The National Petroleum Authority (NPA) has announced a new price floor for the second pricing window, effective from October 16th to 31st, 2024.
The authority has set the minimum price at GH₵12.73 for petrol and GH₵13.43 for diesel.
This means that no oil marketing company is permitted to sell below these prices.
In a notice to Oil Marketing Companies (OMCs) and Liquefied Petroleum Gas (LPG) marketers, the NPA urged all industry players to adhere to the established price floors during this period.
The NPA clarified that the new price floors do not include the premiums charged by International Oil Trading Companies (IOTCs) or the operating margins of BIDECs, nor the Marketers’ and Dealers’ Margins for OMCs and LPGMCs.
These will be independently determined by the companies, as outlined under the Price Deregulation Policy.
The price floor mechanism was introduced by the NPA to prevent price undercutting in the industry, a practice that could destabilize the sector if left unchecked.

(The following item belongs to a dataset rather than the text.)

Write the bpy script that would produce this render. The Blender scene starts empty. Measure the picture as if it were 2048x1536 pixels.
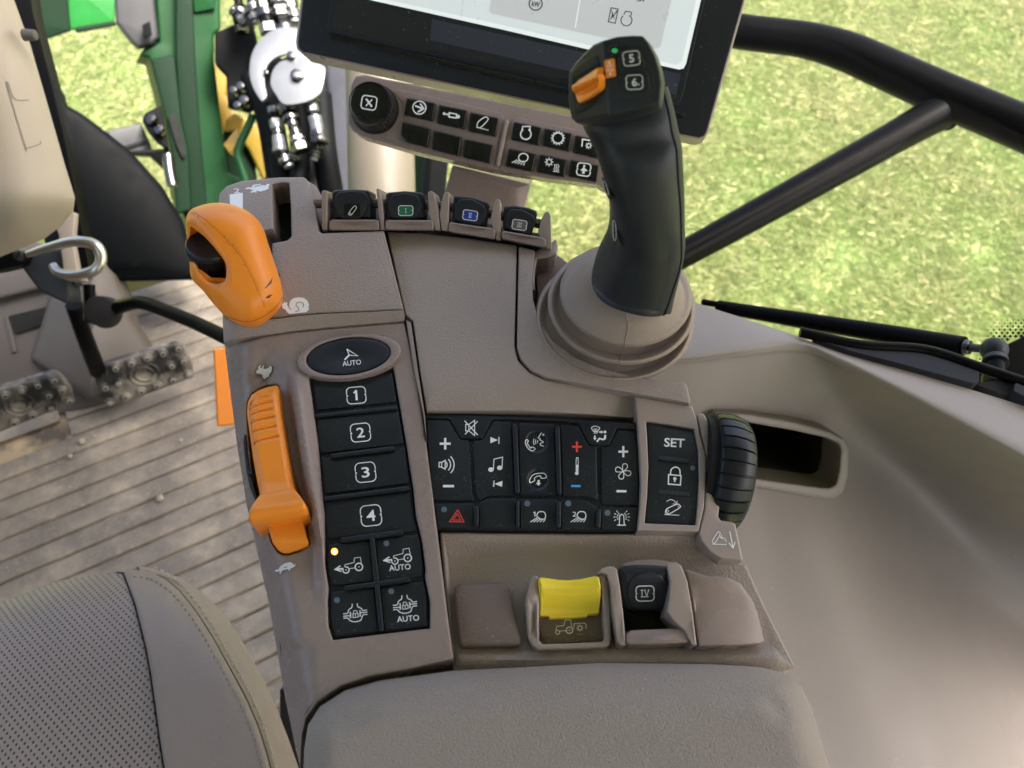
import bpy, bmesh, math, random
import numpy as np
from mathutils import Vector, Matrix
from mathutils.geometry import delaunay_2d_cdt
random.seed(4)
rad = math.radians
SC = bpy.context.scene
COL = SC.collection

# ------------------------------------------------------------------ camera
PITCH, ROLL, FPX = rad(53), rad(4), 1538.0
CAM = Vector((0, 0, 2.65))
f_ = Vector((0, math.cos(PITCH), -math.sin(PITCH)))
r0 = Vector((1, 0, 0)); u0 = r0.cross(f_)
r_ = r0 * math.cos(ROLL) + u0 * math.sin(ROLL)
u_ = u0 * math.cos(ROLL) - r0 * math.sin(ROLL)
cd = bpy.data.cameras.new('camera'); cam = bpy.data.objects.new('camera', cd); COL.objects.link(cam)
cam.matrix_world = Matrix(((r_.x, u_.x, -f_.x, CAM.x), (r_.y, u_.y, -f_.y, CAM.y), (r_.z, u_.z, -f_.z, CAM.z), (0, 0, 0, 1)))
cd.sensor_width = 36; cd.sensor_fit = 'HORIZONTAL'; cd.lens = FPX / 2048 * 36
cd.clip_start = .02; cd.clip_end = 500
cd.dof.use_dof = True; cd.dof.focus_distance = .45; cd.dof.aperture_fstop = 11
SC.camera = cam
# ------------------------------------------------------------------ light
w = bpy.data.worlds.new("World"); SC.world = w; w.use_nodes = True
nt = w.node_tree; bg = nt.nodes['Background']
sky = nt.nodes.new('ShaderNodeTexSky'); sky.sky_type = 'NISHITA'; sky.sun_disc = False
SUN_EL, SUN_AZ = rad(60), rad(112)          # azimuth clockwise from +Y
sky.sun_elevation = SUN_EL; sky.sun_rotation = SUN_AZ
sky.air_density = .7; sky.dust_density = 8.0; sky.ozone_density = .3
nt.links.new(sky.outputs[0], bg.inputs[0]); bg.inputs[1].default_value = .15
sd = bpy.data.lights.new('sun', 'SUN'); sd.energy = 2.0; sd.angle = rad(14); sd.color = (1, .97, .94)
so = bpy.data.objects.new('sun', sd); COL.objects.link(so)
sv = Vector((math.sin(SUN_AZ) * math.cos(SUN_EL), math.cos(SUN_AZ) * math.cos(SUN_EL), math.sin(SUN_EL)))
so.rotation_euler = sv.to_track_quat('Z', 'Y').to_euler()
SC.view_settings.view_transform = 'Standard'; SC.view_settings.look = 'None'
SC.view_settings.exposure = 2.42; SC.view_settings.gamma = 1
SC.cycles.use_denoising = True
SC.cycles.max_bounces = 6; SC.cycles.transparent_max_bounces = 12

# ------------------------------------------------------------------ geometry helpers
def ray(x, y): return r_ * ((x - 1024) / FPX) + u_ * ((768 - y) / FPX) + f_
def D(x, y, d): return CAM + ray(x, y) * d
def atz(x, y, z):
    q = ray(x, y); return CAM + q * ((z - CAM.z) / q.z)
class Plane:
    def __init__(s, o, n): s.o = Vector(o); s.n = Vector(n).normalized()
    def hit(s, x, y, h=0.0):
        q = ray(x, y); return CAM + q * ((s.o + s.n * h - CAM).dot(s.n) / q.dot(s.n))
    def dep(s, x, y): return (s.hit(x, y) - CAM).dot(f_)
    def axes(s):
        ex = (r0 - s.n * r0.dot(s.n)).normalized(); return ex, s.n.cross(ex)
    def up(s, h): return Plane(s.o + s.n * h, s.n)
    @staticmethod
    def three(a, b, c):
        n = (b - a).cross(c - a).normalized()
        if n.dot(CAM - a) < 0: n = -n
        return Plane(a, n)
def V(x0, y0, s): return lambda pts: [(x0 + x * s, y0 + y * s) for x, y in pts]
z1 = V(0, 0, .3418); z2 = V(580, 0, .3418); z3 = V(1000, 40, .24414); z4 = V(1000, 350, .2929)
z5 = V(1350, 550, .3412); z6 = V(430, 640, .24414); z7 = V(430, 960, .24414); z8 = V(830, 790, .24414)
z9 = V(1200, 740, .24414); z10 = V(880, 1050, .3418); zp = V(600, 350, .26855); z11 = V(680, 140, .14648)
z12 = V(960, 0, .19531); z13 = V(640, 1060, .15625); z14 = V(840, 810, .11719); z15 = V(1040, 810, .11719)
z16 = V(450, 740, .26693); z17 = V(1050, 1120, .1709); zl = V(0, 400, .32552); zs = V(0, 850, .44676); zr = V(1348, 0, .3418)
zt = V(350, 340, .24414)

def area(p):
    return .5 * sum(p[i - 1][0] * p[i][1] - p[i][0] * p[i - 1][1] for i in range(len(p)))
def fillet(p, r, n=4):
    if not r: return list(p)
    out = []; m = len(p)
    for i in range(m):
        ri = r[i % len(r)] if isinstance(r, (list, tuple)) else r
        a, b, c = Vector(p[i - 1]), Vector(p[i]), Vector(p[(i + 1) % m])
        la, lc = (a - b).length, (c - b).length
        if la < 1e-6 or lc < 1e-6: continue
        da, dc = (a - b) / la, (c - b) / lc
        cosv = max(-1, min(1, da.dot(dc)))
        if ri <= 0 or cosv < -.985: out.append(tuple(b)); continue
        t = min(ri / max(1e-3, math.tan(math.acos(cosv) / 2)), la * .48, lc * .48)
        s, e = b + da * t, b + dc * t
        for k in range(n + 1):
            q = k / n; out.append(tuple(s * (1 - q) ** 2 + b * 2 * q * (1 - q) + e * q * q))
    return out
def crv(p, n=8, closed=True):
    out = []; m = len(p)
    for i in range(m if closed else m - 1):
        if closed: a, b, c, d = (p[(i + k) % m] for k in (-1, 0, 1, 2))
        else: a, b, c, d = p[max(i - 1, 0)], p[i], p[i + 1], p[min(i + 2, m - 1)]
        for k in range(n):
            t = k / n
            out.append(tuple(.5 * (2 * b[j] + (c[j] - a[j]) * t + (2 * a[j] - 5 * b[j] + 4 * c[j] - d[j]) * t * t + (3 * b[j] - a[j] - 3 * c[j] + d[j]) * t ** 3) for j in range(len(b))))
    if not closed: out.append(tuple(p[-1]))
    return out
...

Recently, the NPA suspended the Price Floor program for Bulk Oil Distribution Companies (BDCs) due to concerns raised by stakeholders in that sector. However, it will continue implementing the policy for oil marketing companies.
Despite some criticism from industry players who view the policy as anti-free market, the NPA maintains that the price floor was introduced after consultation with industry stakeholders and is necessary to address price undercutting.